Every once in a while I feel the need to create my own Spanish word. Spanish is known for having single verbs that, when said in English, are actually phrases. Take the words "desayunar," "almorzar" and "cenar" for example, which mean "to eat breakfast," "to eat lunch" and "to eat dinner," respectively. Yesterday I invented a new word, "Vinar", meaning beber vino or "to drink wine." This word was created as a reaction to the horrible day that I had; in which I decided that in order to feel better, I would have to vinar muchisimo.

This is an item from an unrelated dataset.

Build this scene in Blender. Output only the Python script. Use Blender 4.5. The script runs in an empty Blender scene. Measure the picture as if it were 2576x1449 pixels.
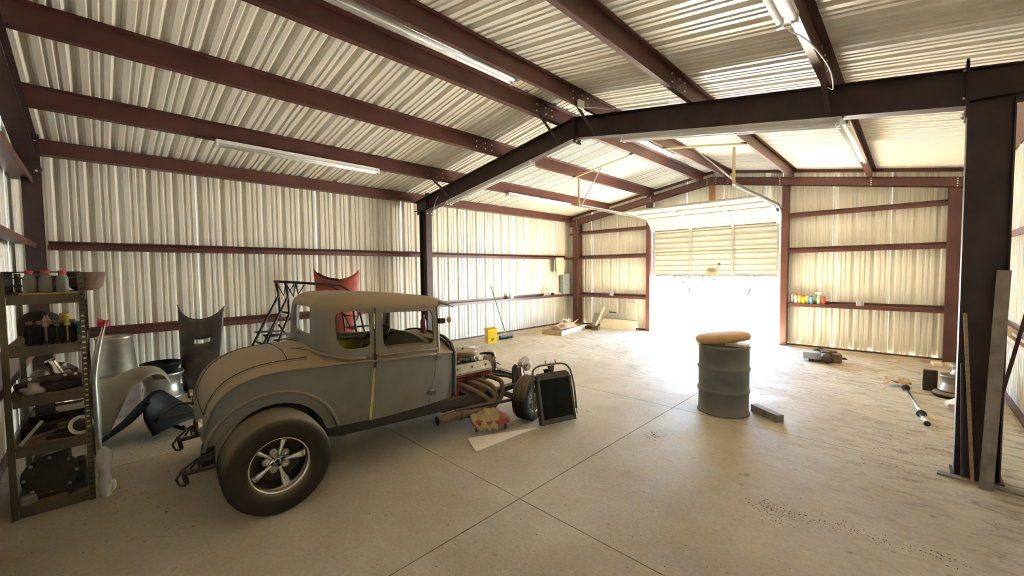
import bpy, bmesh, math, random
from mathutils import Vector, Matrix
random.seed(7)
PI=math.pi
SC=bpy.context.scene; COL=SC.collection
# ---------------- camera ----------------
def setup_camera():
    f=1022.7425; ya,pi,ro=[math.radians(a) for a in (44.489,2.5391,-0.5592)]
    fwd=Vector((-math.sin(ya)*math.cos(pi),math.cos(ya)*math.cos(pi),-math.sin(pi)))
    r=Vector((math.cos(ya),math.sin(ya),0)); u=r.cross(fwd)
    R=r*math.cos(ro)+u*math.sin(ro); U=-r*math.sin(ro)+u*math.cos(ro)
    cd=bpy.data.cameras.new('camera'); cd.sensor_fit='HORIZONTAL'; cd.sensor_width=36.0
    cd.lens=36.0*f/2576.0; cd.clip_start=0.05; cd.clip_end=500
    co=bpy.data.objects.new('camera',cd); COL.objects.link(co)
    M=Matrix.Identity(4)
    for i in range(3): M[i][0]=R[i]; M[i][1]=U[i]; M[i][2]=-fwd[i]
    M[0][3],M[1][3],M[2][3]=8.1719,0.0,1.7604
    co.matrix_world=M; SC.camera=co
setup_camera()
# ---------------- light ----------------
SC.view_settings.view_transform='Standard'; SC.view_settings.look='None'
SC.view_settings.gamma=1.0; SC.view_settings.use_curve_mapping=False
SC.view_settings.exposure=5.3
SC.cycles.use_denoising=True
SC.cycles.max_bounces=12; SC.cycles.diffuse_bounces=9; SC.cycles.glossy_bounces=5
SC.cycles.sample_clamp_indirect=6.0
W=bpy.data.worlds.new('world'); SC.world=W; W.use_nodes=True
nt=W.node_tree; nt.nodes.clear()
sk=nt.nodes.new('ShaderNodeTexSky'); sk.sky_type='NISHITA'; sk.sun_disc=False
sk.sun_elevation=math.radians(48); sk.sun_rotation=0.0; sk.altitude=1200; sk.air_density=1.0; sk.dust_density=0.4; sk.ozone_density=5.0
bg=nt.nodes.new('ShaderNodeBackground'); bg.inputs[1].default_value=0.22
wo=nt.nodes.new('ShaderNodeOutputWorld')
nt.links.new(sk.outputs[0],bg.inputs[0]); nt.links.new(bg.outputs[0],wo.inputs[0])
sl=bpy.data.lights.new('sun','SUN'); sl.energy=8.5; sl.angle=math.radians(.53); sl.color=(1.0,.975,.93)
so=bpy.data.objects.new('sun',sl); COL.objects.link(so)
so.rotation_euler=(math.radians(-42),0,math.radians(4))   # sun stands beyond the open door, 48 deg up
so.location=(4.5,20,12)
# ---------------- materials ----------------
def newmat(name):
    m=bpy.data.materials.new(name); m.use_nodes=True
    b=m.node_tree.nodes['Principled BSDF']; return m,m.node_tree,b
def hexc(r,g,b): 
    f=lambda c:((c/255+.055)/1.055)**2.4 if c>10 else c/255/12.92
    return (f(r),f(g),f(b))
def mat(name,col,rough=.5,metal=0.0,var=.12,scale=8.0,bump=0.0,bscale=40.0,spec=.5,dust=0.0,dustc=(.40,.31,.20),coat=0.0,stretch=None,col2=None,thr=None,trans=0.0,emit=None):
    m,nt,b=newmat(name); N=nt.nodes; L=nt.links
    tc=N.new('ShaderNodeTexCoord'); src=tc.outputs['Object']
    if stretch:
        mp=N.new('ShaderNodeMapping'); mp.inputs['Scale'].default_value=stretch; L.new(src,mp.inputs[0]); src=mp.outputs[0]
    nz=N.new('ShaderNodeTexNoise'); nz.inputs['Scale'].default_value=scale; nz.inputs['Detail'].default_value=5; L.new(src,nz.inputs['Vector'])
    rp=N.new('ShaderNodeValToRGB'); e=rp.color_ramp.elements
    lo,hi=(thr if thr else (.3,.7)); e[0].position=lo; e[1].position=hi
    if col2: a,c=col,col2
    else: a=tuple(x*(1-var) for x in col); c=tuple(min(1,x*(1+var)) for x in col)
    e[0].color=(*a,1); e[1].color=(*c,1)
    L.new(nz.outputs['Fac'],rp.inputs[0]); out=rp.outputs[0]
    if dust>0:
        ge=N.new('ShaderNodeNewGeometry'); sp=N.new('ShaderNodeSeparateXYZ'); L.new(ge.outputs['Normal'],sp.inputs[0])
        mr=N.new('ShaderNodeMapRange'); mr.inputs[1].default_value=.05; mr.inputs[2].default_value=.6; mr.inputs[3].default_value=dust*.15; mr.inputs[4].default_value=dust
        L.new(sp.outputs[2],mr.inputs[0])
        mx=N.new('ShaderNodeMix'); mx.data_type='RGBA'; L.new(mr.outputs[0],mx.inputs[0]); L.new(out,mx.inputs[6]); mx.inputs[7].default_value=(*dustc,1); out=mx.outputs[2]
    L.new(out,b.inputs['Base Color'])
    b.inputs['Roughness'].default_value=rough; b.inputs['Metallic'].default_value=metal
    b.inputs['Specular IOR Level'].default_value=spec; b.inputs['Coat Weight'].default_value=coat
    b.inputs['Transmission Weight'].default_value=trans
    if bump>0:
        n2=N.new('ShaderNodeTexNoise'); n2.inputs['Scale'].default_value=bscale; n2.inputs['Detail'].default_value=4; L.new(src,n2.inputs['Vector'])
        bp=N.new('ShaderNodeBump'); bp.inputs['Strength'].default_value=bump; bp.inputs['Distance'].default_value=.01; L.new(n2.outputs['Fac'],bp.inputs['Height']); L.new(bp.outputs[0],b.inputs['Normal'])
    return m
M={}
M['cream']=mat('cream_paint',(.755,.715,.60),.33,var=.01,scale=1.5,spec=.5)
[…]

Yesterday morning, I met with my supervisor and she said some things that really rubbed me the wrong way. I was very frustrated after the conversation that we had; not only because I felt like she had absolutely no idea what she was talking about, but also because I was trying so hard to hide my anger that I didn't get to tell her how I felt about the work that I was doing in the school and the things that sometimes frustrate me. And so for the rest of the day I was in quite a somber mood. I couldn't wait to leave school.
As soon as 4:30 hit, I immediately left school, having already decided that, in order to calm myself down, I would need to have some wine and chocolate. Unfortunately though, I did have some other stuff to do that day so I decided to wait until I finished my Valenciano class. So later that night, I went to the store to buy my goodies and returned to my piso, ready to put myself in a good mood.
When my roommate walked into the piso that evening, she saw me in the kitchen pouring myself a glass of red wine and fixing dinner. "Vino?" she asked, "Si, yo he tenido un dia horrible," (I had a horrible day) I responded. When she asked me why, I refrained from telling her about it, I was way too sensitive at the time. I sat in the living room drinking my wine and eating my chocolate along with my roommate, who was also nibbling on some of my chocolate. We watched T.V. together and laughed and talked. Although she didn't know what was wrong with me, I was grateful that she kept me company.
Afterwards, I decided to Skype my mom and my sisters before going to bed. I knew that speaking to them would make me feel much better, and it did.
I went to sleep assured that I would have a better day on Tuesday, but also knowing that there was still a conflict that needed to be resolved.